La legislatura finisce e siamo costretti a fare qualche bilancio di valutazione dei provvedimenti approvati o solo discussi e del loro impatto sul governo del territorio.
Concentrandosi sulle questioni strutturali, gli anni che ci separano dal 2013 sono stati segnati:
dalla consapevolezza, entrata finalmente anche nell’agenda politica europea ed italiana, degli effetti prodotti dai cambiamenti climatici e dall’urgenza di azioni, anche locali, per contrastarli;
dal perdurare della crisi immobiliare, figlia anche della sovrapproduzione edilizia del periodo precedente, che convive con il permanere del problema casa oggi aggravato dalla pressione conseguente ai flussi migratori ormai stabili da molti anni. Crisi edilizia e sovrapproduzione che hanno di fatto “esautorato” definitivamente il piano urbanistico che si legittimava sulla espansione edilizia;
dal processo di degrado urbano e territoriale che non si limita alle periferie, ma investe territori vasti dalle aree metropolitane alle aree interne, del quale le “emergenze” ambientali (alluvioni, terremoti e frane) e sociali (immigrazione e povertà) costituiscono il segnale più evidente.
La XVII legislatura, dopo la proposta presentata dall’ex Ministro Lupi, ha decisamente abbandonato, come tutti i governi e parlamenti precedenti, ogni ipotesi di riforma della legge urbanistica del 1942. Abbandonando la necessità di costruire un percorso normativo e amministrativo in grado di misurarsi, nello scenario delle risorse limitate, su cosa significa l’interesse pubblico nel processo di piano, si è arresa alla babele urbanistica regionale e alla “ragione della disciplina concorrente”, ma si è arresa anche nei confronti del consumo di suolo la cui trasformazione non appare più plausibile, ma che inarrestabilmente continua.
La sovrapproduzione edilizia ha reso ovunque, nei grandi e nei piccoli centri, nelle aree urbane e in quelle rurali, inutile ogni ulteriore consumo di territorio agricolo e naturale.
Servirebbe un programma di rigenerazione del patrimonio esistente sostenuto da risorse fiscali e da rigide norme contro il consumo di suolo. La legge approvata alla Camera è “un cantiere aperto” da sistemare e da chiudere definendo un criterio nazionale senza demandarlo alle leggi regionali, prevedendo criteri quali quelli utilizzati quando sono stati introdotti gli standard urbanistici con un decreto interministeriale valido per tutto il territorio.
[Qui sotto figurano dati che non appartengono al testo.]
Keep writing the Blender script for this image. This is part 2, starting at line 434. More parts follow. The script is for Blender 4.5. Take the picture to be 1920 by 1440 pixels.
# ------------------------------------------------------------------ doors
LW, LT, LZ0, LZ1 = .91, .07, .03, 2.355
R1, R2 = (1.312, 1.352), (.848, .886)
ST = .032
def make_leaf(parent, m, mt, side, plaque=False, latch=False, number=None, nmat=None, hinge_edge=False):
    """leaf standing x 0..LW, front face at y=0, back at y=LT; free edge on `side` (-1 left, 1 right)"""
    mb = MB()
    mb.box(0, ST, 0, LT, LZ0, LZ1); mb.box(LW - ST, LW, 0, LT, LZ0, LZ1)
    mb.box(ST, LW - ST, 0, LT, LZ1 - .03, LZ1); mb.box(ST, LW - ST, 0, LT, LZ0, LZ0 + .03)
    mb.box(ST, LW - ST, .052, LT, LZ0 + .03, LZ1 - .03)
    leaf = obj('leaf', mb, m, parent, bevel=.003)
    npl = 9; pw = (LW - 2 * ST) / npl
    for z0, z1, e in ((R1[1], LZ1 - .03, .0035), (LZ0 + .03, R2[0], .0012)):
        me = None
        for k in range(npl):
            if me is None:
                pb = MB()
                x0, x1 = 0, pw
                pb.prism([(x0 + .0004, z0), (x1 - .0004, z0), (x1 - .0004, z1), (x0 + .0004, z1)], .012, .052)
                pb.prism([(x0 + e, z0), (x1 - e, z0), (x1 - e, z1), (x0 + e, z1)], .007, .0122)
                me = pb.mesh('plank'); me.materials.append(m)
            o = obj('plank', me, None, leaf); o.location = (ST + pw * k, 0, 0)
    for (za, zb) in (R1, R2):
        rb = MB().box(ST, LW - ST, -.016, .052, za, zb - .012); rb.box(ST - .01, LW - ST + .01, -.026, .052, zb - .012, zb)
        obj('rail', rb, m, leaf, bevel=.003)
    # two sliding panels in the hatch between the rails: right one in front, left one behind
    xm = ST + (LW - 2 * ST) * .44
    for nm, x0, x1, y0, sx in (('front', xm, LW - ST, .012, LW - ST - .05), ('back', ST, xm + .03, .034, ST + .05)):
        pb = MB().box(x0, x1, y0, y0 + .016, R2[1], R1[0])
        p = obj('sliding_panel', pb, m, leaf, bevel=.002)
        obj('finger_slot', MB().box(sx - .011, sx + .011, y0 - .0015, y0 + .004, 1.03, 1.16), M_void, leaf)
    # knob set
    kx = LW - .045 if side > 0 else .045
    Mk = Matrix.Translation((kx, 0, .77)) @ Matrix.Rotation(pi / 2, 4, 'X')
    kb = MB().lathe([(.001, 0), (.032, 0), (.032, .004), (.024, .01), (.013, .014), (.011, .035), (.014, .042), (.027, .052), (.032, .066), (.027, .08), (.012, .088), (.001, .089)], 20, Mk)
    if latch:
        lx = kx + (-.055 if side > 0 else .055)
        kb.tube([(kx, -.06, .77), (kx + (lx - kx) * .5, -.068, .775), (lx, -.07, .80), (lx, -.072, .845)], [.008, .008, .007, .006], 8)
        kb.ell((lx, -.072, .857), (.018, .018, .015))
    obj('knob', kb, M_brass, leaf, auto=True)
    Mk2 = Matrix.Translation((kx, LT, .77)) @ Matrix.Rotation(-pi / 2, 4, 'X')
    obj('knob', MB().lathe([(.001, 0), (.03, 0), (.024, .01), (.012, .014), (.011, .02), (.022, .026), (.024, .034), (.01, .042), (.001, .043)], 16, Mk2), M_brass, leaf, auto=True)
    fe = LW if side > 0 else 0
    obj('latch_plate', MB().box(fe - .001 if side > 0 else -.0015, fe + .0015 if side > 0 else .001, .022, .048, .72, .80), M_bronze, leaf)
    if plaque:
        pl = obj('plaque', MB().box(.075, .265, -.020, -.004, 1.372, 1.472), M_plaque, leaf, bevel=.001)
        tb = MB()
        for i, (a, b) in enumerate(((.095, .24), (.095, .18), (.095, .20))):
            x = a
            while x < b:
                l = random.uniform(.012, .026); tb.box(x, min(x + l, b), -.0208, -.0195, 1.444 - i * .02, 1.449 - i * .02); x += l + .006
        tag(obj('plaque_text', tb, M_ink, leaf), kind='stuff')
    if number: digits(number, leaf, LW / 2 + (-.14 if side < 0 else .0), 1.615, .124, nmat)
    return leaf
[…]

Purtroppo anche il testo, per quanto discutibile e migliorabile, “Contenimento del consumo di suolo e riuso del suolo edificato” approvato alla Camera non verrà trasformato in legge.
Provvedimenti limitati, perlopiù orientati sul versante dell’edilizia, come le “semplificazioni”; il d-ter dell’articolo 16 del Dpr 380/2001; le definizioni del Regolamento Edilizio Unico, si sono caratterizzati come azioni che nascono in ambito “settoriale” e inevitabilmente non contengono sempre i necessari riferimenti ad una materia per definizione “complessa” come il governo del territorio e che continuano ad interpretare i territori e le domande che sul territorio si formano, attraverso un’ottica legata all’urbanistica come strumento regolatore della crescita. Una realtà che invece chiede un cambio di paradigma interpretativo amministrativo e tecnico.
Processi interessanti sono venuti dalle norme che hanno affrontato il riordino amministrativo:
la ridefinizione dell’area vasta e delle provincie;
l’istituzione delle città metropolitane;
l’accorpamento dei comuni con meno di 5.000 abitanti;
la legge sui piccoli comuni.
Un processo davvero importante e utile, che aveva mobilitato molte energie di sindaci, amministratori, ma anche dell’economia fino a studiosi nelle università. Un processo accompagnato, analizzato e descritto in molte pagine di Urbanistica Informazioni e nelle pubblicazioni dell’INU, che si incrocia con i temi strutturali sopra descritti e con le geografie politiche amministrative in grado di affrontarli.
Un processo che ha perso forza politica dopo l’esito del referendum del 4 dicembre 2016, ma che rimane in campo (le leggi in questo caso ci sono) per affrontare le sfide che Silvia Viviani in questo numero sintetizza nelle “10 proposte dell’INU per la rigenerazione urbana”.
Il riordino amministrativo (comuni, provincie e città metropolitane), nel quadro di una legge per il governo del territorio, accompagnato anche da un riordino della finanza pubblica e da una nuova fiscalità legata ad un progetto di città pubblica e di rigenerazione urbana, in grado di attivare, finanziamenti per il disagio abitativo e il trasporto pubblico locale, vere emergenze delle grandi e medie città italiane, costituiscono le linee operative per programmare il percorso che il nuovo Parlamento dovrà affrontare da qui a poco.